I've spent the last couple of days configuring a batch of new Dell servers, 1950 rackmounts. A couple of them have Intel four port cards fitted (PRO/1000 Quad Port) and need to run Linux (the rest, FreeBSD).

The servers were bought from Dell on the understanding that they'd be immediately compatible with a bog-standard Linux install.

Well, I've been bitten by that before. Do NOT let sales people to spec a computer. Do NOT trust Windows users to spec a Linux machine.

Before we get to the add-in card, let's look at the internal pair of ethernet ports. With FreeBSD these were fine - FreeBSD's driver support is surprisingly robust. Something for Linux developers to take a look at perhaps?

Under Linux I had a significant problem: they did not work.
To cut a long and arduous tale short (this was a WHOLE day wasted):

1. The Dell machines ship with TOE (traffic offload engine) enabled. No good. Firstly, it doesn't work with Linux. Secondly, when they do work, it's with binary drivers. Thirdly, when your machine is going to be a firewall, you don't want some feature-sparse hardware taking over from the highly tuned Linux firewall stack you're using.

To disable TOE is fairly simple: pop the top off the machine, and somewhere around where the power plugs into the motherboard is a little dongle, a little like an ethernet jack. Remove it. The hardware is built into the motherboard, but somehow we seem to have been sold the dongles - I assume they're like licenses.

2. The ports are reversed! eth0 attaches to port 2, eth1 to port 1. I can see this being a support issue in years to come.

Onwards to the add in card: again, did not work. Thank you Dell, I suppose zero out of two isn't bad really. It could have exploded when I plugged it in?

There is no support in the Linux kernel for this new Intel card. Intel's own site takes you to the e1000 driver modules. Well, I thought - maybe that's because they're an updated version compared to the e1000 in the latest 2.6.24 kernel patches? No. Still did not work.

Eventually I find my way here: http://sourceforge.net/projects/e1000
Sourceforge.net has a newer version of Intel's own e1000 driver, .5 verses .4!
But also I find that there is a new driver for the newest gigabit hardware: igb. Aha, maybe this is what I need? Yes, one rapid download and 'make install' later, the ports fire into life. "igb" is the driver to try if you have a new Intel quad port card.
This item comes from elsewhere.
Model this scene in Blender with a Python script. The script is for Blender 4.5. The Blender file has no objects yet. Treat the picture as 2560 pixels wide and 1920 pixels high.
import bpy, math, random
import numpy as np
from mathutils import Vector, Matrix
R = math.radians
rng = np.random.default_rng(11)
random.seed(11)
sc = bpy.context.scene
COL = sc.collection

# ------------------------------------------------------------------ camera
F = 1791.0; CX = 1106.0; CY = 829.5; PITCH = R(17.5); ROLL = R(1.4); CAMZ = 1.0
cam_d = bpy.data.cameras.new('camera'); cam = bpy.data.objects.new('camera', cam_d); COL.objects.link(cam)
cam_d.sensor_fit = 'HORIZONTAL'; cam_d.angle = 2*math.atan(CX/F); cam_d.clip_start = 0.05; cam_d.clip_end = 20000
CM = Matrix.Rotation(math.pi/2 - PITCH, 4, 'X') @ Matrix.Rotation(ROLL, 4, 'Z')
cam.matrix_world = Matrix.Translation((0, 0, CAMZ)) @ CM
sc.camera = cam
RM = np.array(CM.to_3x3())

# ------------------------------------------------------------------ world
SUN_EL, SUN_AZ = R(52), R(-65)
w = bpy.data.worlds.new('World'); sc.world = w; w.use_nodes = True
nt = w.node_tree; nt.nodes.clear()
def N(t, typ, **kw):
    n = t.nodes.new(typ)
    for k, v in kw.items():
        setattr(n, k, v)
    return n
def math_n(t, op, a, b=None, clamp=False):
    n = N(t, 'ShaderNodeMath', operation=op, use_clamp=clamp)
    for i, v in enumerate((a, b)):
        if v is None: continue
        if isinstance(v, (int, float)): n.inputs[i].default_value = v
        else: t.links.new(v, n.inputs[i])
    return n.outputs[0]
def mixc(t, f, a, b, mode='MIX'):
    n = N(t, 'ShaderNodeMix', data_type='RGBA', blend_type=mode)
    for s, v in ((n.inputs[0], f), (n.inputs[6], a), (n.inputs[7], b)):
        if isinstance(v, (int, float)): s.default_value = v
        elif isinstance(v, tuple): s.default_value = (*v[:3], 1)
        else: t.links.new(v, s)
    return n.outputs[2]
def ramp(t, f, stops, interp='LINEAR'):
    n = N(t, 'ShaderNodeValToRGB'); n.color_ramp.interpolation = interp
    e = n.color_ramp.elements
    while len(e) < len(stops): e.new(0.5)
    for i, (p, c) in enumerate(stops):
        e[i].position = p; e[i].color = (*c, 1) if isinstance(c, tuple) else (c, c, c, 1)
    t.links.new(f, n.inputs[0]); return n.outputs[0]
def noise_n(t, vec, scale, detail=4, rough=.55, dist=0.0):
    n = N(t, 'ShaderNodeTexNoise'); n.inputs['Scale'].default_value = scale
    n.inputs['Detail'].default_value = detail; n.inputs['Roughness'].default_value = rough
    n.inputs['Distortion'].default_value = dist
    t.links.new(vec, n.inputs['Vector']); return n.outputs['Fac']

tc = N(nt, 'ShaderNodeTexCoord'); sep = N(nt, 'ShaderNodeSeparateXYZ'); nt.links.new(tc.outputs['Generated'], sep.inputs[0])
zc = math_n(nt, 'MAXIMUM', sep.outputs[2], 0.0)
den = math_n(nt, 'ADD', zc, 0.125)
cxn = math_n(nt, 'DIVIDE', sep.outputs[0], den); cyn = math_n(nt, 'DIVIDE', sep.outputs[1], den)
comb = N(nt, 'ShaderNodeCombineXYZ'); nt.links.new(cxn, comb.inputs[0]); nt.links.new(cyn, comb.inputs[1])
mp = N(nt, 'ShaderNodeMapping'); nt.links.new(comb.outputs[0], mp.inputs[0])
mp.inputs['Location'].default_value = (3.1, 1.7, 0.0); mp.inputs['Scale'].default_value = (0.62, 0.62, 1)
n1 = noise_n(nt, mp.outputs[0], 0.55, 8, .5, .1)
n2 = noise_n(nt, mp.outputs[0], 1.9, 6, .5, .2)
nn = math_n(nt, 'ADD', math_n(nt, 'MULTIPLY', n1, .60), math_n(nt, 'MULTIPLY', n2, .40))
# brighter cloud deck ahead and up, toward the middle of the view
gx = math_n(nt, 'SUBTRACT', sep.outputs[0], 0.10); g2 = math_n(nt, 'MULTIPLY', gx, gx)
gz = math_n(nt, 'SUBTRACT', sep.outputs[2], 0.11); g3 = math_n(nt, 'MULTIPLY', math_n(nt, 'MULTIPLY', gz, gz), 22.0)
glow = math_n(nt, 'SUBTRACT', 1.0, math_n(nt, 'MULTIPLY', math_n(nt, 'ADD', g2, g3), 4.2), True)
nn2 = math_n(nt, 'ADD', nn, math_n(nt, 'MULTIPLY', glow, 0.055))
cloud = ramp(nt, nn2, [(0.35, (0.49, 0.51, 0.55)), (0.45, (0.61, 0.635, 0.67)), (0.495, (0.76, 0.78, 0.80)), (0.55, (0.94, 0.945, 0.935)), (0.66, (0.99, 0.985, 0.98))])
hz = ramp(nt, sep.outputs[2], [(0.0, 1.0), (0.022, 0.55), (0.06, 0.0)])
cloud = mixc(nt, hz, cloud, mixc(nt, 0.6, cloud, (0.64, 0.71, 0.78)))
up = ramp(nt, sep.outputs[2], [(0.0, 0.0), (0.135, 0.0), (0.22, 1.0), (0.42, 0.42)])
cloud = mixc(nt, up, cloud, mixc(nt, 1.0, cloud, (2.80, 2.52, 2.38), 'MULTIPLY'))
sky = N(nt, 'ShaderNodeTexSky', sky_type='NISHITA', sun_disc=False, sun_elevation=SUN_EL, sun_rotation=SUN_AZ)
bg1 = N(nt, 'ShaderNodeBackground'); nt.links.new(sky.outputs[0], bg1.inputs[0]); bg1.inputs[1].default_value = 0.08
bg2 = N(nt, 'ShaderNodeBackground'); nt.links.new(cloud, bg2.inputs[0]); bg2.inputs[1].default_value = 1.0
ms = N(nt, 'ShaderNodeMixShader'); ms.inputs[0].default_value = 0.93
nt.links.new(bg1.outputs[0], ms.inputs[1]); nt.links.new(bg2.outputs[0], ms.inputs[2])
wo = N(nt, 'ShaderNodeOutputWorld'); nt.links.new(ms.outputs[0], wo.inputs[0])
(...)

Hopefully this will make its way into the kernel otherwise supporting the machine with kernel upgrades is bound to fail eventually when someone forgets to put the drivers back on - thankfully this is part of a high-availability firewall, using Heartbeat (and lots of bash/ifconfig/ip/tc/iptables scripting). An identical second machine will come online within seconds when the first fails.